----- INFORMATION PROVIDED

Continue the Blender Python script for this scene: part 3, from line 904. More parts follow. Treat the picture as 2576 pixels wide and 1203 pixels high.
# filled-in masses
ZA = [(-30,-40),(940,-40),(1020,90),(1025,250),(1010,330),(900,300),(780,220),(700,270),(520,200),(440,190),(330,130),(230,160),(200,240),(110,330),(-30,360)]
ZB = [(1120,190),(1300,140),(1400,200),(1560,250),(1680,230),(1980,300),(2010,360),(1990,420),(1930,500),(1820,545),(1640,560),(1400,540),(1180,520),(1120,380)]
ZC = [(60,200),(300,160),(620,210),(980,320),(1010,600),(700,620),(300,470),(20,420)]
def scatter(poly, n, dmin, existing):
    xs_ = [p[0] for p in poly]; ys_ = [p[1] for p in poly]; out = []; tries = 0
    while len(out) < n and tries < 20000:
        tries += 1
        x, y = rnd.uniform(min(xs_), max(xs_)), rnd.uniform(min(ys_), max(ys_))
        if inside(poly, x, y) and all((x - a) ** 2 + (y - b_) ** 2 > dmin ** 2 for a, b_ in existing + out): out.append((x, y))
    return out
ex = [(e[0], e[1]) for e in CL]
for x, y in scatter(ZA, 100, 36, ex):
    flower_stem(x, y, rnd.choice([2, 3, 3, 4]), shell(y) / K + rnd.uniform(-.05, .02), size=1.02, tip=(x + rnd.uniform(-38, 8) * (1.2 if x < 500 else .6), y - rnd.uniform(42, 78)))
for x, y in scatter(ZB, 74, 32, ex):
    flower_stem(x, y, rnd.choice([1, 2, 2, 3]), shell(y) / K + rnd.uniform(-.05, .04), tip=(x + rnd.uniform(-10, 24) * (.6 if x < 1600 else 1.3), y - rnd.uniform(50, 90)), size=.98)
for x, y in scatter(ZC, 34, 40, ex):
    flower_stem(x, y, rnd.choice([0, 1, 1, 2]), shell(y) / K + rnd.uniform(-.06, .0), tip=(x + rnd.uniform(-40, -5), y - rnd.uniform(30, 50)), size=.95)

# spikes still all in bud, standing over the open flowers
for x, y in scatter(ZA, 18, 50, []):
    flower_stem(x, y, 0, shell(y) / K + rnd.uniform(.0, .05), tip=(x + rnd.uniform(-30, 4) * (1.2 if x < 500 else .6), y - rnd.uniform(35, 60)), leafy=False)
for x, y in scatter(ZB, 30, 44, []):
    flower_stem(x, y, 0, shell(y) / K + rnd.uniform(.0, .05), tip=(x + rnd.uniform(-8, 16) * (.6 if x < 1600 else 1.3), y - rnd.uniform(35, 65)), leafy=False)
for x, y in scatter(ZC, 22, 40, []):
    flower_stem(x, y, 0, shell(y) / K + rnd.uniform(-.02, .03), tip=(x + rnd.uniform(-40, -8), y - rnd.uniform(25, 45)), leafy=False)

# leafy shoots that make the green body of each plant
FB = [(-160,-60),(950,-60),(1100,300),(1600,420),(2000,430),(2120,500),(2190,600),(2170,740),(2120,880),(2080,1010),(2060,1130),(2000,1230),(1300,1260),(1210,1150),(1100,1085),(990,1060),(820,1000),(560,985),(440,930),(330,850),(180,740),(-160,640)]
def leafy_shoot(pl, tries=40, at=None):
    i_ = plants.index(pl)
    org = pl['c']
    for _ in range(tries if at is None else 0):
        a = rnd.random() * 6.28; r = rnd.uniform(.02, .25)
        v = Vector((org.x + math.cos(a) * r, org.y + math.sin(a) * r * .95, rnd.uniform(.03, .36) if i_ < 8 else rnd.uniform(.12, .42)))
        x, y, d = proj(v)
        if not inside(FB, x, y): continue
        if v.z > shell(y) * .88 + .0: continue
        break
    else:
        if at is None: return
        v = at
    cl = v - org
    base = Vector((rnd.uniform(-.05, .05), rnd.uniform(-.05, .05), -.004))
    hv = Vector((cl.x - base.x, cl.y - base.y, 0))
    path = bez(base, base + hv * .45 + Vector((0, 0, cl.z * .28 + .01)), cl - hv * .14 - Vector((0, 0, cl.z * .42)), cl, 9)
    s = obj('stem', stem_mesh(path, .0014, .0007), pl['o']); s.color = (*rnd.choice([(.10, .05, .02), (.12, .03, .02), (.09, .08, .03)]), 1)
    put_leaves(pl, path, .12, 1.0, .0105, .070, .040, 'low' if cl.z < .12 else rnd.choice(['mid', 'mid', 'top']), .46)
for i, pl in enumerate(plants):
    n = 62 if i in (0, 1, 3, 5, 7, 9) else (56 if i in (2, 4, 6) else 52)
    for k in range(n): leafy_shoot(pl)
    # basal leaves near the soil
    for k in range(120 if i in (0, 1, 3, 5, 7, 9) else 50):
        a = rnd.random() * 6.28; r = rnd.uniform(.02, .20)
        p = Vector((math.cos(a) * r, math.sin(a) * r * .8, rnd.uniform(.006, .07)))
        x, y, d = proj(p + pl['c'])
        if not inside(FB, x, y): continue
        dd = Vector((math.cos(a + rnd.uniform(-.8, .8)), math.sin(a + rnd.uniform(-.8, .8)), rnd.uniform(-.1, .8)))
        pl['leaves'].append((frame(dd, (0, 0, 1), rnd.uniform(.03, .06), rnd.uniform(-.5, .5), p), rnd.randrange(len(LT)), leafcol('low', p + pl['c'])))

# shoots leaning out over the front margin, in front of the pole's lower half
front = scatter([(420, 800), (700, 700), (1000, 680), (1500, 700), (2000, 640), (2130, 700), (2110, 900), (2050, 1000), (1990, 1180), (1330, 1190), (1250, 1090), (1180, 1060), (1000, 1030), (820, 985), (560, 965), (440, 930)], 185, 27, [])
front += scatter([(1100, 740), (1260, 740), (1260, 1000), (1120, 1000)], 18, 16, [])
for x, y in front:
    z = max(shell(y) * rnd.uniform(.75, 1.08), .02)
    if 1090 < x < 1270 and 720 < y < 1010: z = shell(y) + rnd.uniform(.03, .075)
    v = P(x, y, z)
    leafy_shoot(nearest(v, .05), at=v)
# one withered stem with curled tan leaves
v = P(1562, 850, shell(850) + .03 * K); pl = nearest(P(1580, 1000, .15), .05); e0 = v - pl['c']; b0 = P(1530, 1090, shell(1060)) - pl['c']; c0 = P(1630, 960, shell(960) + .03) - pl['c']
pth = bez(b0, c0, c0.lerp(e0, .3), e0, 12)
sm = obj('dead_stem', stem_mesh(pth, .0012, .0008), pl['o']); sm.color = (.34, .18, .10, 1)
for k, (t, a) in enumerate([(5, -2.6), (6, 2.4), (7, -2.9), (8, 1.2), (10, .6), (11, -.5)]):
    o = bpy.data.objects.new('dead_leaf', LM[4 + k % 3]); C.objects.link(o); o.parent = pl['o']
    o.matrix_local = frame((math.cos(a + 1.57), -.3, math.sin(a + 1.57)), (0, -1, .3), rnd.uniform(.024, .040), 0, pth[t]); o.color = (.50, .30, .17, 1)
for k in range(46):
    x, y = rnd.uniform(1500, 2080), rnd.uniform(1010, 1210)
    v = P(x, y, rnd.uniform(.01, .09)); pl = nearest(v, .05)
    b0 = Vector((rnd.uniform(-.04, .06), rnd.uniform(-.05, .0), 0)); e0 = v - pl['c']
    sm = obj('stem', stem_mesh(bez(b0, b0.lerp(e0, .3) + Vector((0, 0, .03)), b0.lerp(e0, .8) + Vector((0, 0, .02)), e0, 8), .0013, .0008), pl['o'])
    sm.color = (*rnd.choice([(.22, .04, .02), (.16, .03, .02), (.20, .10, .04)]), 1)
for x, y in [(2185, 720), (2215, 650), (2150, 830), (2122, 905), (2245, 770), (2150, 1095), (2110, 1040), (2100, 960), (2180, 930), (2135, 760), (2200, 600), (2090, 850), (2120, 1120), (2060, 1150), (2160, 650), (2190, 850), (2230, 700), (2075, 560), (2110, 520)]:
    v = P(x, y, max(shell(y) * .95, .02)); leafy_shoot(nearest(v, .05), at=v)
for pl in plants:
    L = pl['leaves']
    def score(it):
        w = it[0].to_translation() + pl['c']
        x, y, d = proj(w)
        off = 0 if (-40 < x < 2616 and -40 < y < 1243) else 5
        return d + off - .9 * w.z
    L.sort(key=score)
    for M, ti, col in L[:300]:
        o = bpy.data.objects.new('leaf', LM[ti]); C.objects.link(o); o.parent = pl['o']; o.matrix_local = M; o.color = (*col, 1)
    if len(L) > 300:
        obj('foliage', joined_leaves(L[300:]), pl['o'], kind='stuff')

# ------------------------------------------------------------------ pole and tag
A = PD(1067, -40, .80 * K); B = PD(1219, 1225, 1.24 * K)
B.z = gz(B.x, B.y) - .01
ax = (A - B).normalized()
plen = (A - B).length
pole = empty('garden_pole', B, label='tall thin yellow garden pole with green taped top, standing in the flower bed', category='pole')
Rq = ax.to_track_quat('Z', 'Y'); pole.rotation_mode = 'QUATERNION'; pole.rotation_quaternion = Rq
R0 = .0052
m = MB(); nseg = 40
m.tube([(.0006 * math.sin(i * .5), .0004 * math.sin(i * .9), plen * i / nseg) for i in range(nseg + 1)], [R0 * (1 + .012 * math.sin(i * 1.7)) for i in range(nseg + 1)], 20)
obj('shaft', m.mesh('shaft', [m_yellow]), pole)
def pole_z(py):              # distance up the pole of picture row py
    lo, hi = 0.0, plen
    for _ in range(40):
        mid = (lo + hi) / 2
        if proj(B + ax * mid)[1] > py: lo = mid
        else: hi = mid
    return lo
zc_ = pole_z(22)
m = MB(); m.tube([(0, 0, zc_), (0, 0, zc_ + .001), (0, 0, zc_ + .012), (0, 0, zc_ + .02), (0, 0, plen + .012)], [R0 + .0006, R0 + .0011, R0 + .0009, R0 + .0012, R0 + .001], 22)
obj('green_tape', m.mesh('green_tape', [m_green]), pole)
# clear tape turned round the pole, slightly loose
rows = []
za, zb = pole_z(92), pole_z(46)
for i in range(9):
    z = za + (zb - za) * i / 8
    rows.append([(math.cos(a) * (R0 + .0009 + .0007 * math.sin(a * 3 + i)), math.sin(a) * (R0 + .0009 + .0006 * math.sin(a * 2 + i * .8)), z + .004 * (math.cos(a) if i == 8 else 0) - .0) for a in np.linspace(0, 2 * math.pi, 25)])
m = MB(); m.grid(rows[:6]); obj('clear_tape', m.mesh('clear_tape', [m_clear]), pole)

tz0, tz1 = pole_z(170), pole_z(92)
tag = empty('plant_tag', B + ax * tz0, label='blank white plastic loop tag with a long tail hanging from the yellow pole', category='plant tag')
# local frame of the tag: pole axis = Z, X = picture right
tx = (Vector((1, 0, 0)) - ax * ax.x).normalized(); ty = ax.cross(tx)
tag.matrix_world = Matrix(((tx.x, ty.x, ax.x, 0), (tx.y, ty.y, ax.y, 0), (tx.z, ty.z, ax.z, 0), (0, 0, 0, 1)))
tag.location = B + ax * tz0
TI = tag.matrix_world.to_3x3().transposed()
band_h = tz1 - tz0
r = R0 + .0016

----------

| SET EXERCISE |
Reproduce verbatim only this range: the first line of the material through the line that contains "flower_stem(x, y, rnd.choice([0, 1, 1, 2]), shell(y)", inclusive.

| OUTPUT |
Continue the Blender Python script for this scene: part 3, from line 904. More parts follow. Treat the picture as 2576 pixels wide and 1203 pixels high.
# filled-in masses
ZA = [(-30,-40),(940,-40),(1020,90),(1025,250),(1010,330),(900,300),(780,220),(700,270),(520,200),(440,190),(330,130),(230,160),(200,240),(110,330),(-30,360)]
ZB = [(1120,190),(1300,140),(1400,200),(1560,250),(1680,230),(1980,300),(2010,360),(1990,420),(1930,500),(1820,545),(1640,560),(1400,540),(1180,520),(1120,380)]
ZC = [(60,200),(300,160),(620,210),(980,320),(1010,600),(700,620),(300,470),(20,420)]
def scatter(poly, n, dmin, existing):
    xs_ = [p[0] for p in poly]; ys_ = [p[1] for p in poly]; out = []; tries = 0
    while len(out) < n and tries < 20000:
        tries += 1
        x, y = rnd.uniform(min(xs_), max(xs_)), rnd.uniform(min(ys_), max(ys_))
        if inside(poly, x, y) and all((x - a) ** 2 + (y - b_) ** 2 > dmin ** 2 for a, b_ in existing + out): out.append((x, y))
    return out
ex = [(e[0], e[1]) for e in CL]
for x, y in scatter(ZA, 100, 36, ex):
    flower_stem(x, y, rnd.choice([2, 3, 3, 4]), shell(y) / K + rnd.uniform(-.05, .02), size=1.02, tip=(x + rnd.uniform(-38, 8) * (1.2 if x < 500 else .6), y - rnd.uniform(42, 78)))
for x, y in scatter(ZB, 74, 32, ex):
    flower_stem(x, y, rnd.choice([1, 2, 2, 3]), shell(y) / K + rnd.uniform(-.05, .04), tip=(x + rnd.uniform(-10, 24) * (.6 if x < 1600 else 1.3), y - rnd.uniform(50, 90)), size=.98)
for x, y in scatter(ZC, 34, 40, ex):
    flower_stem(x, y, rnd.choice([0, 1, 1, 2]), shell(y) / K + rnd.uniform(-.06, .0), tip=(x + rnd.uniform(-40, -5), y - rnd.uniform(30, 50)), size=.95)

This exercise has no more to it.